Stephanie and Kristen have been growing increasingly irritated with Thomas Hardy and with me: Hardy because he isn’t Jane Austen, and me because I enjoy making disparaging remarks about Jane Austen.
“Pride” and “Prejudice” [a.k.a.: Stephanie G. and Kristen S.] are also mad at me because when they invited me to speak to their “sisters” at the Very Pretty Girls Sorority on the topic, “The Glass Ceiling: Myth or Reality?” My talking points all led to a single conclusion: “Reality.” The sisters didn’t want to hear this. They wanted to hear that the glass ceiling was definitively broken through by women of my generation. And they wanted to hear that, with the glass ceiling shattered, they could now have it all: the coach, the castle, and the glass.
As if.
Sorry. I retract that. Bad dating karma. And I can’t afford bad dating karma. Because . . .

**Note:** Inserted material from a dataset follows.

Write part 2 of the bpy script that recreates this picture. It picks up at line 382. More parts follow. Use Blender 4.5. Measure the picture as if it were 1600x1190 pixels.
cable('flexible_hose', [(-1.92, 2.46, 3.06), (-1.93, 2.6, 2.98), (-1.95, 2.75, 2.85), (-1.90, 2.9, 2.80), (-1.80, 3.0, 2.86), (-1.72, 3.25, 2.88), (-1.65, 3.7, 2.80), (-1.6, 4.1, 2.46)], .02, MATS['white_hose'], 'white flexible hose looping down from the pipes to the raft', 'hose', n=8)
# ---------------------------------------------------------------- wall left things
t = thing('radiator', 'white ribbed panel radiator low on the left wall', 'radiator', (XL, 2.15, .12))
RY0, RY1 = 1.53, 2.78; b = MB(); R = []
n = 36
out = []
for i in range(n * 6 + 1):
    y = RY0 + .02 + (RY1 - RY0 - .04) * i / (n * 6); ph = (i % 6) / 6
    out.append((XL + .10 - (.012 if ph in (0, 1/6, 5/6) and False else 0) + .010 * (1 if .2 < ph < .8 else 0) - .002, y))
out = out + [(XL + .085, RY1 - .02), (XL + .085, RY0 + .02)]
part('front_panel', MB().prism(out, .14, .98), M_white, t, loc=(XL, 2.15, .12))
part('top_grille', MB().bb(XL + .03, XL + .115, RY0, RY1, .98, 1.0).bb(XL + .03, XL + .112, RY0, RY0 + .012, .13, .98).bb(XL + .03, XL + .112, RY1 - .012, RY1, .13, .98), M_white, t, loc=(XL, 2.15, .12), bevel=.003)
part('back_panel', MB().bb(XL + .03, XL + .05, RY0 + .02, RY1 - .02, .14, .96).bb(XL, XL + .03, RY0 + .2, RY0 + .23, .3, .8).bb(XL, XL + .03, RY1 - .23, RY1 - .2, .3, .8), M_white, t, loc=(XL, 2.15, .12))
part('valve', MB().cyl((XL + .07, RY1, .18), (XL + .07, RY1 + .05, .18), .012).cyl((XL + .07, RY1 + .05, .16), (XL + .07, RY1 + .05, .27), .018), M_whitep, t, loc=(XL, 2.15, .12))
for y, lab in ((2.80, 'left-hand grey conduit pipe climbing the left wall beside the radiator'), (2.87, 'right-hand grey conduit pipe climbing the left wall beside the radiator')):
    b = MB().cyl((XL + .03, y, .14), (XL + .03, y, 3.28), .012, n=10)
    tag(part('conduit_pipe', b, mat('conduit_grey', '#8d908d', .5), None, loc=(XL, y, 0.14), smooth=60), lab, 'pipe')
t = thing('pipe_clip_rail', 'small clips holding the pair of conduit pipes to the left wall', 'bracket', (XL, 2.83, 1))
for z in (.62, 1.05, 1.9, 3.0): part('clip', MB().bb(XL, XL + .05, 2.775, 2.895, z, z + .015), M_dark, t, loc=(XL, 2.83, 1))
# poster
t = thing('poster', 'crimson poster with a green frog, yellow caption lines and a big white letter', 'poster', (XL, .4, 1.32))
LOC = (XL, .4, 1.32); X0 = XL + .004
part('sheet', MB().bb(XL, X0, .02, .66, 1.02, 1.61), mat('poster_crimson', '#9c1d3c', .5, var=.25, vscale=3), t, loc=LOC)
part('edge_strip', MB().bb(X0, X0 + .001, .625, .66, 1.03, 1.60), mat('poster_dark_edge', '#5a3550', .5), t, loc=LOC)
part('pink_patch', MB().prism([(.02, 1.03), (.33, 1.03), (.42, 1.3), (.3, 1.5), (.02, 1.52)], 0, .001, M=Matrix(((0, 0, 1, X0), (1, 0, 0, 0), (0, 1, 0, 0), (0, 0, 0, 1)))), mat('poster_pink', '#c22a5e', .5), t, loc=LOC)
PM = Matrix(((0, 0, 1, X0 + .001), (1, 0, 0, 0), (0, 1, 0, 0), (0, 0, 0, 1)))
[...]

. . . four and a half weeks ago, I signed up with an online dating site. My online moniker: Bathsheba Everdene.
Yesterday, I got my first hit-on email. It was from Dale, the man you see pictured at that start of the previous paragraph.
The note from Dale did have some charm. He got the literary allusion of my online username [in case you did not, see third paragraph]. And he did not use a single exclamation point or “LOL.” That’s something, I suppose, if you’re content to live in a world of greatly diminished expectations. But he does look like Mr. Potato Head: the mustache, the ears, and the apparent lack of a torso. I know this is jumping ahead, but I don’t think I could have sex with a man without a torso. And I’d very much like to have sex again soon, as in: sometime before the next Chinese year of the dragon [you’ll have to look that one up yourself].
All this leads me to ask:
Q: Is using the online screen name “Bathsheba Everdene” a good idea?
A: Four and a half weeks for a single hit isn’t so long a time.
Right?
Q. Must I really post a photo with my profile?
A: Mr. Potato Head was my first hit in four and a half weeks.
Q: Okay, but must it really be a recent picture of me?
A: Let’s consult a few experts: 1. Jane Austen: “A woman of seven and twenty can never hope to inspire affection again.” –Sense and Sensibility; 2. Online Dating for Dummies: Their first, in a series of “Some major do’s,” is: “Avoid even a hint of deception. . . . We online daters are a highly suspicious lot”; 3. Oscar Wilde: “The truth is rarely pure and never simple.”–The Importance of Being Earnest.
To review and weigh the options:
Austen died when she was forty-one. A virgin. Next.
Dummies uses a “don’t” as their first “major do.” Next.
I’m open to readers’ advice. For the moment, however, I’m putting my money on Wilde.